In Kiryat Shmona, Flight and Hiding Are the Norm After Rain of Katyushas

The playground and shops of this border town were eerily silent this week, as dozens of Katyusha rockets shook Israel’s northern settlements.

Less than 2 miles from the Lebanese border, Kiryat Shmona has become a virtual ghost town since tensions between Israeli troops and the Islamic fundamentalist Hezbollah forces in southern Lebanon escalated earlier this week.

Many of the town’s 25,000 residents have already fled south, and others will no doubt follow if the fighting does not ease up soon.

Those who remain are glued to their televisions, where a local cable channel provides minute-by-minute updates on the security situation.

Since rockets killed two local residents on Sunday night, almost all have heeded the Israel Defense Force’s warning to stay indoors, in either underground shelters or the cement “security rooms” within their own apartments, which were created during the Persian Gulf War.

Municipal workers are laboring around the clock to assist wherever they are needed. Much of their work has been devoted to making the town’s 284 underground shelters livable for the duration of the crisis.

Russian Jewish activist Natan Sharansky, who is here lending moral support, likened the shelters to a cell he once occupied in the former Soviet Union during his ordeal as a prisoner of Zion.

Many of the shelters lack such basic necessities as running water and toilets. Most are unbearably hot. All are depressing. Despite the problems, however, private citizens and city workers are cooperating to make the best of a bad situation.

While the majority of residents are no strangers to Katyusha attacks and border skirmishes, no one has been able to ignore the constant “boom, boom, boom,” of Israeli artillery shelling just across the border.

Accentuated by the silence in the empty streets, the blasts sound like hundreds of thunderclaps, one right after the other.

‘THE PEOPLE HERE ARE VERY STRONG’

“People are experiencing a lot of stress,” said Yitzhak Levy, a Magen David Adom paramedic.

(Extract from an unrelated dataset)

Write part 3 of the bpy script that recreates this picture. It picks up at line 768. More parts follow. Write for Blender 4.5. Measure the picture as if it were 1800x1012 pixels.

“Though most people are coping fairly well, we’ve had several calls related to chest pain and other stress-related problems,” he said.

“I don’t want to leave,” said Yaffa Simcha, the mother of four children, standing in line at the central bus station. “I’ve lived here all my life and I stayed put during the Lebanon War, but now I have children to worry about. They’re afraid, so we’ll stay with family in Tel Aviv for a few days,” she said.

Yet thousands of others were preparing to weather the storm.

“I’m here to stay,” said Yosef Mansour, a taxi driver from the nearby Christian village of Gush Halav. “If it’s a matter of us against the Hezbollah, the Hezbollah will have to go.”

“The people here are very strong,” said Shoshannah Peretz, another resident. “Believe it or not, you can get used to the racket. This is a part of our lives, and we can’t keep our heads in the sand. I wouldn’t want to live anywhere else.”

“This is no way to live, but what is the alternative?” asked Phoebe Ben-Abu, sitting in a stuffy bomb shelter near her home.

Prime Minister Yitzhak Rabin’s “decision to go into Lebanon was long overdue. Fewer lives would have been lost if he had acted sooner,” she said.

Stifling a yawn, she conceded, “We slept in a secured room in our apartment last night, but the noise kept us up all night. I think we’ll be safer underground.”

The room vibrated faintly as a Katyusha landed a few blocks away.

“On second thought, we should have come here sooner,” Ben-Abu said.